To see what playing the long game really looks like, take look at the trajectory of the top marginal tax rate since its apex following World War II (h/t VisualizingEconomics.) This chart is pre-final deal.
The top rates only reveal a small portion of the Republican long game to reverse the New Deal and redistribute wealth upward. (More below the fold)
Going into this negotiation taxes as proportion of GDP were at a 60 year low. The tax reductions that took place over this period were focused on the top end. But even more worrisome was the increased preference for wealth over work. In what to me is the worst aspect of the tax deal finalized yesterday this preference was enshrined in the provisions on the inheritance tax and worse still the failure to restore the 40% tax on capital gains and dividends. (Chart Source: Washington Post)
Meanwhile, the expiration of the payroll tax cut while necessary to help defend Social Security from the coming attacks, reminds us of the most regressive tax shift of the Reagan era, the 1983 deal on Social Security.
So payroll taxes that impact those making $110,000 or less far more than those making $250 to $400,000, remain at historic highs while the top marginal income taxes and wealth taxes are near 100 year lows.

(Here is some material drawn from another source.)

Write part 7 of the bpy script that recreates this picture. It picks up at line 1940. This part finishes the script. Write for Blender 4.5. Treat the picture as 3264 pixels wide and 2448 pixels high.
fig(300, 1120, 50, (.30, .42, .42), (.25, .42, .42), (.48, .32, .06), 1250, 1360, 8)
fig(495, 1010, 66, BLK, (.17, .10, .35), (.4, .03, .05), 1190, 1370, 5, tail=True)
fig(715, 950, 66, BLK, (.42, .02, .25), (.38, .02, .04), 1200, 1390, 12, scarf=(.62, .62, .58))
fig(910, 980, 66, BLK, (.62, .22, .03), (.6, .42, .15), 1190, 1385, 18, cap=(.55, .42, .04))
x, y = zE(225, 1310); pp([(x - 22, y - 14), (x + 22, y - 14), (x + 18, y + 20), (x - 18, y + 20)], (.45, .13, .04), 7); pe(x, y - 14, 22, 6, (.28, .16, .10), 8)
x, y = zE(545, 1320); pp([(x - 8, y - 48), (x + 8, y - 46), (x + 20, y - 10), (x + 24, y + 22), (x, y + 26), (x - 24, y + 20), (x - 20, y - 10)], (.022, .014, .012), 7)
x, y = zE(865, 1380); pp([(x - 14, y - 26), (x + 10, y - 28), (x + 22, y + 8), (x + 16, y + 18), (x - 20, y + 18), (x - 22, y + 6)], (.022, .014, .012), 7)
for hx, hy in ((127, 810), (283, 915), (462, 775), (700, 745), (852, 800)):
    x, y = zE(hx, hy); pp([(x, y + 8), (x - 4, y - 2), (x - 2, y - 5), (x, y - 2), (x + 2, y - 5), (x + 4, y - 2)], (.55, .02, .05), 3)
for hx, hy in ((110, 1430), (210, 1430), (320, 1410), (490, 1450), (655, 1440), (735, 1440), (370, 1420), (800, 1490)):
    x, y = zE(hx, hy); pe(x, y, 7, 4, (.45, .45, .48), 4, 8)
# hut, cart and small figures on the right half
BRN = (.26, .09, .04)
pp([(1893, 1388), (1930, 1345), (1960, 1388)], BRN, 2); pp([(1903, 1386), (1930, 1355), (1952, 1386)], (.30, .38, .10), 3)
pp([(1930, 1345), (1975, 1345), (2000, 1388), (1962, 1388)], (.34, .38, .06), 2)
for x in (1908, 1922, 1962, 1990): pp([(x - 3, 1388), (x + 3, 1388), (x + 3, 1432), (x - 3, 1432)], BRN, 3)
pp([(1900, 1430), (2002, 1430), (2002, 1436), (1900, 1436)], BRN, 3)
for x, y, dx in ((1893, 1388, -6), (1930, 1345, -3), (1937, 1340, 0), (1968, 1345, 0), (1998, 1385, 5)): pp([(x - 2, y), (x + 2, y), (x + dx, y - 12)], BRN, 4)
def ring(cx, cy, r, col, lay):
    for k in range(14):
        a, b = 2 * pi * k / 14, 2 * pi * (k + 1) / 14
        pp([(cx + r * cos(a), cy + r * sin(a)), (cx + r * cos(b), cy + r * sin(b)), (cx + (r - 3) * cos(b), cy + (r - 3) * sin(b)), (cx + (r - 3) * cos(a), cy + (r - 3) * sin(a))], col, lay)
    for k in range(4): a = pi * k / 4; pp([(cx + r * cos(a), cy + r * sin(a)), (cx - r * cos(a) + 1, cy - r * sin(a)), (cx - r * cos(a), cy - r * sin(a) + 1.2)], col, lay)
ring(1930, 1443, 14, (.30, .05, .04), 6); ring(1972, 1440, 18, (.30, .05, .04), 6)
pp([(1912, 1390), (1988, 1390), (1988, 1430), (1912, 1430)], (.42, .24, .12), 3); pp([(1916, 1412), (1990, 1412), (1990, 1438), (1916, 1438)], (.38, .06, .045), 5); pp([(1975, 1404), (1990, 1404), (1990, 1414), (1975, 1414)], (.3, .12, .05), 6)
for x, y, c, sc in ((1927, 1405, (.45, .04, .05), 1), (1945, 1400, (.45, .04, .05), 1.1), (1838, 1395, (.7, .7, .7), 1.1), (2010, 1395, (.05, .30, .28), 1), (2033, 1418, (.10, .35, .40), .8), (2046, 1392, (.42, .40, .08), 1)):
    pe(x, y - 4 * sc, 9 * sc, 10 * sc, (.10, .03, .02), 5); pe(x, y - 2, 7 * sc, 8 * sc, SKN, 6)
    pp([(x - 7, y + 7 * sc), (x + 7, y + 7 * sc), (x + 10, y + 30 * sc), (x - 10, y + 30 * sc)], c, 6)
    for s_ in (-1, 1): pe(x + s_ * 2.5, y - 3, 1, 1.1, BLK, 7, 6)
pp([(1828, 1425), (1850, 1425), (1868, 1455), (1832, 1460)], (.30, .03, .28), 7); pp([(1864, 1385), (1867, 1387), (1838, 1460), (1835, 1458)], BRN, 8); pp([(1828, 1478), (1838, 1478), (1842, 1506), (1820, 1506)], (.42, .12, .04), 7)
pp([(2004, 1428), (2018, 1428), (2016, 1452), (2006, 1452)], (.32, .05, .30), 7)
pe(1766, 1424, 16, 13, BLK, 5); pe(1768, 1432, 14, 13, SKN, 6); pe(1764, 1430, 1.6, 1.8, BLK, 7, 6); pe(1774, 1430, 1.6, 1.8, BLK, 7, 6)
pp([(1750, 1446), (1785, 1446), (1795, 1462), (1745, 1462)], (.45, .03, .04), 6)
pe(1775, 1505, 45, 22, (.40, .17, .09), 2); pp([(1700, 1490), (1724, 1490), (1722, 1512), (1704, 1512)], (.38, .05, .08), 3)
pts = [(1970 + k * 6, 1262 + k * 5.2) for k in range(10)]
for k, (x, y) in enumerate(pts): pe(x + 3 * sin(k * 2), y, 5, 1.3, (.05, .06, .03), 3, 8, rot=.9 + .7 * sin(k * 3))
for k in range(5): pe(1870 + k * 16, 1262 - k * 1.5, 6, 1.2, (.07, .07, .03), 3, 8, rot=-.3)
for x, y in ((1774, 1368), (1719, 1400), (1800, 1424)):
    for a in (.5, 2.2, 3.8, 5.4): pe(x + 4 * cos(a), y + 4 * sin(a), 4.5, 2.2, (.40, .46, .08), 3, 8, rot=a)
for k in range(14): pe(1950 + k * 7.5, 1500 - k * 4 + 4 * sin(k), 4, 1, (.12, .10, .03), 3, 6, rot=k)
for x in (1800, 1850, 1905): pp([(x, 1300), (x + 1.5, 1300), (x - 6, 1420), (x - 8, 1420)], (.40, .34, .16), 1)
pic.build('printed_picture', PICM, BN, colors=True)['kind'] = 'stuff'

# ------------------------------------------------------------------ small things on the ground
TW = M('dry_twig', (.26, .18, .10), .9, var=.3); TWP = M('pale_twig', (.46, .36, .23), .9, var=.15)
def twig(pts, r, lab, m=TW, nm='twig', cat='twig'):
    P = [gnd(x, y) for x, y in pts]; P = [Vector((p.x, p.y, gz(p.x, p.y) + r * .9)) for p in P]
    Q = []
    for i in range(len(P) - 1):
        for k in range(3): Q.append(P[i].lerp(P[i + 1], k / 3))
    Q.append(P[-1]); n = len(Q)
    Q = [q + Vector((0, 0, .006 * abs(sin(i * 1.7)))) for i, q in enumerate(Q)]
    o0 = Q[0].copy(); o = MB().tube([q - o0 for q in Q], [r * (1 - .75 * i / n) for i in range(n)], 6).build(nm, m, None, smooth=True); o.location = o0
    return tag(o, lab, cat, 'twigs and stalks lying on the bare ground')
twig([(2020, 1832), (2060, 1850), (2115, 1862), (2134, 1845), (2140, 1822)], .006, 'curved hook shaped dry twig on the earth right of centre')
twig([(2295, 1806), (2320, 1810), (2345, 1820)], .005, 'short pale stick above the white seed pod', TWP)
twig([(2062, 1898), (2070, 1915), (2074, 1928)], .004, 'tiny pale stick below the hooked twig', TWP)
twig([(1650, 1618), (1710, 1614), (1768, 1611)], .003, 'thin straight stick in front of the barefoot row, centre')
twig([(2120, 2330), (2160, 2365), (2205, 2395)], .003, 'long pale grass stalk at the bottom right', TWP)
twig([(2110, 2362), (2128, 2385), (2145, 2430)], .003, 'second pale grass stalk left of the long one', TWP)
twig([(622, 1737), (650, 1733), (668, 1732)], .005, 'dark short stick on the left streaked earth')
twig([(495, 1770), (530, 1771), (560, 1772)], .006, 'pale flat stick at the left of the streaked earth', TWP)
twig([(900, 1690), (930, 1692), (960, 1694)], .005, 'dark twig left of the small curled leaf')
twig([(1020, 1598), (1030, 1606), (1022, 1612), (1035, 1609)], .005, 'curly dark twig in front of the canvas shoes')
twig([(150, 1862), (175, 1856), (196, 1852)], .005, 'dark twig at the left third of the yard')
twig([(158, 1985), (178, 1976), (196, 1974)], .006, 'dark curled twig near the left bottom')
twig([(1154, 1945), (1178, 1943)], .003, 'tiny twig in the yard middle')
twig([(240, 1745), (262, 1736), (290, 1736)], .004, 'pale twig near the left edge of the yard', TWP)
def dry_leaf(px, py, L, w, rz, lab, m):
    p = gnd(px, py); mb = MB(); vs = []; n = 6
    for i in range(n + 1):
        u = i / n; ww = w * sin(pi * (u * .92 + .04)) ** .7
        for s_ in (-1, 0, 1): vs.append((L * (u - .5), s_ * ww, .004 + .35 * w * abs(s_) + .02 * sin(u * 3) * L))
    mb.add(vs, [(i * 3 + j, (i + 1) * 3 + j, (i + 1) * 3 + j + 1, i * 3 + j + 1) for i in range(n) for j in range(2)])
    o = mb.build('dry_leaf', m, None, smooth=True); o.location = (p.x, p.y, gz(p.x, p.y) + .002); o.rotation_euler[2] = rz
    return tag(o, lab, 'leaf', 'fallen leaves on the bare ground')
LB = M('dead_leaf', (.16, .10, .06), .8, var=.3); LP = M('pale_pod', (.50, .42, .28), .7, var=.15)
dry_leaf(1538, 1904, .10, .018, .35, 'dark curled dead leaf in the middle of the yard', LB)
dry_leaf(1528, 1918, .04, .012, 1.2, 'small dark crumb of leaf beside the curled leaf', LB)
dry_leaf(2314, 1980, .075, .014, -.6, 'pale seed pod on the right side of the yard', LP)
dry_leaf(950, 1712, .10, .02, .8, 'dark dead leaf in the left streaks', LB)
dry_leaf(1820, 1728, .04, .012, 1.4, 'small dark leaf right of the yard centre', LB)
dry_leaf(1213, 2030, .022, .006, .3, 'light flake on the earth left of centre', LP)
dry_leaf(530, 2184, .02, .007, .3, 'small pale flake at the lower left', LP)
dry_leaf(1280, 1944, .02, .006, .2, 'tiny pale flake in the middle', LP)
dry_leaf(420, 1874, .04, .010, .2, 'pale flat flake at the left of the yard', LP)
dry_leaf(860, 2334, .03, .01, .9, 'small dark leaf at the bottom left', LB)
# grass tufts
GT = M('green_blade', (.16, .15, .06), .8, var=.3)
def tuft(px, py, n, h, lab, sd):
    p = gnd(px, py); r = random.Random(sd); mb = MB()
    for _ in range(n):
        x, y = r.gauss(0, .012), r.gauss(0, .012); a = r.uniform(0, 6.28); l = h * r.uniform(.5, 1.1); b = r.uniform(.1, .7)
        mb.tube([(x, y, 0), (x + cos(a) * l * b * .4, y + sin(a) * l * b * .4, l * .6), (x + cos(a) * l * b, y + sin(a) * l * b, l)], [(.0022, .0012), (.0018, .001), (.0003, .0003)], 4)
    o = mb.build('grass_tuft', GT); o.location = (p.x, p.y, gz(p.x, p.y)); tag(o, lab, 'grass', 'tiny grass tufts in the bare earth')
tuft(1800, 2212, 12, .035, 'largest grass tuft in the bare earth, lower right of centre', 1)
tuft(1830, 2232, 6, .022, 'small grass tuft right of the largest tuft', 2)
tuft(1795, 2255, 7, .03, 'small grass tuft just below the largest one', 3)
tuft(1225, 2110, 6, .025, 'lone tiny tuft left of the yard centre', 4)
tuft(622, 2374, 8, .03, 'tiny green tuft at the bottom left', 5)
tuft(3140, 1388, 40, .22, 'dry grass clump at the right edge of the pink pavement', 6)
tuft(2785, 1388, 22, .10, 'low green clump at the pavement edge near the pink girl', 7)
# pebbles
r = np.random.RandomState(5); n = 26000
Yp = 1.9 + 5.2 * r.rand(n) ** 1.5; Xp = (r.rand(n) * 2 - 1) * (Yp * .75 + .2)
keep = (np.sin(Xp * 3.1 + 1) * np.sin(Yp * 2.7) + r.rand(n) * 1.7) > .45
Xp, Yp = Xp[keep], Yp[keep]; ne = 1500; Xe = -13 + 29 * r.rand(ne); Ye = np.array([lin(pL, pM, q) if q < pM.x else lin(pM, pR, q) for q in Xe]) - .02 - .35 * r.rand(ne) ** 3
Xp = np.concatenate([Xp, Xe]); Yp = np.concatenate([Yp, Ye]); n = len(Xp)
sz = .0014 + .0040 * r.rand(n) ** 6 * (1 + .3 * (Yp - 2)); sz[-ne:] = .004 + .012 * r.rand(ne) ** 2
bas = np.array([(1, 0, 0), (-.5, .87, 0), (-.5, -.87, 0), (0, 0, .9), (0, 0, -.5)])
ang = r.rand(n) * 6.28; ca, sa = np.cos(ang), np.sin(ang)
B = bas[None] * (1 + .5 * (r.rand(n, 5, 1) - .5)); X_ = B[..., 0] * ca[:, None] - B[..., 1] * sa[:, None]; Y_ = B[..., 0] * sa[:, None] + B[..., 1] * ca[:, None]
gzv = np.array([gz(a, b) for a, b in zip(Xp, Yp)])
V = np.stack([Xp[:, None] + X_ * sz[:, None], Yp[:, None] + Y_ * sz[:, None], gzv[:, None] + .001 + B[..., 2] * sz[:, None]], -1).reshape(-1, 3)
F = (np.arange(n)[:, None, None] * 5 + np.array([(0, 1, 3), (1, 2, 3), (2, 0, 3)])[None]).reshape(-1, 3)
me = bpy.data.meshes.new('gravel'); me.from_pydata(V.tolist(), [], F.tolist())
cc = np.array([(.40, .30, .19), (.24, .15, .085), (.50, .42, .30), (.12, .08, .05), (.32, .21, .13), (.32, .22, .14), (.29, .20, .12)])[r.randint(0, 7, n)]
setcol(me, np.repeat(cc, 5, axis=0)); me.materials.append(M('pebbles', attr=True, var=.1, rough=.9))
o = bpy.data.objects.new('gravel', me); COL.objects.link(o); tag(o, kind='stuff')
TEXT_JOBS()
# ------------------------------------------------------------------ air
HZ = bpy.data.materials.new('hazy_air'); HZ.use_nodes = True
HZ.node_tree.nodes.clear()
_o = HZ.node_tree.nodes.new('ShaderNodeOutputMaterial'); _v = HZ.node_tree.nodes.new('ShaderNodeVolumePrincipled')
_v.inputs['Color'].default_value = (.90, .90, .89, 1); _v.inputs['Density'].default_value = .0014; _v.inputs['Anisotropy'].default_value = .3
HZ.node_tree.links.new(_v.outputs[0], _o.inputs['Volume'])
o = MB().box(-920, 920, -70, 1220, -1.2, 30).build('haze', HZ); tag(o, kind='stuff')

It is the preference for wealth over work that is driving the increased concentration of wealth and the concomitant concentration of power that reinforces wealth concentration through skewed public policy on taxation, etc. And this fiscal deal really represents a culmination of a decades long effort by Republicans to get Democrats to own these policy preferences.
So why if as I believe, President Obama is a decent man who cares about the poor and middle class, did he negotiate this deal? It’s because he wants to keep the economy growing. A growing economy puts people to work and that in and of itself is the best social program. Further, it reduces demands on the government and increases revenue which is the best way to close the budget deficit. The Bush recession is the largest single cause of our current budgetary imbalances.
I conclude this because of a consistent set of policy decisions from supporting Bush’s bank bailout, to agreeing to the extension of Bush tax cuts the last time around in exchange for stimulus (payroll tax holiday, previous extension of Unemployment insurance), to agreeing to the sequester, and finally yesterday’s deal on the “fiscal cliff”. In each instance faced with an economic team predicting calamity without a deal the President has erred on the side of short-term deals (e.g. temporary payroll tax holiday) to start and keep the recovery going.
Now as a strategic and tactical matter I don’t actually agree with the President’s decisions in this regard. In fact I believe much of it is self-defeating. But I also know that its much easier to feel that way when you don’t have to live with consequences of being wrong, especially if those consequences include a worldwide economic depression.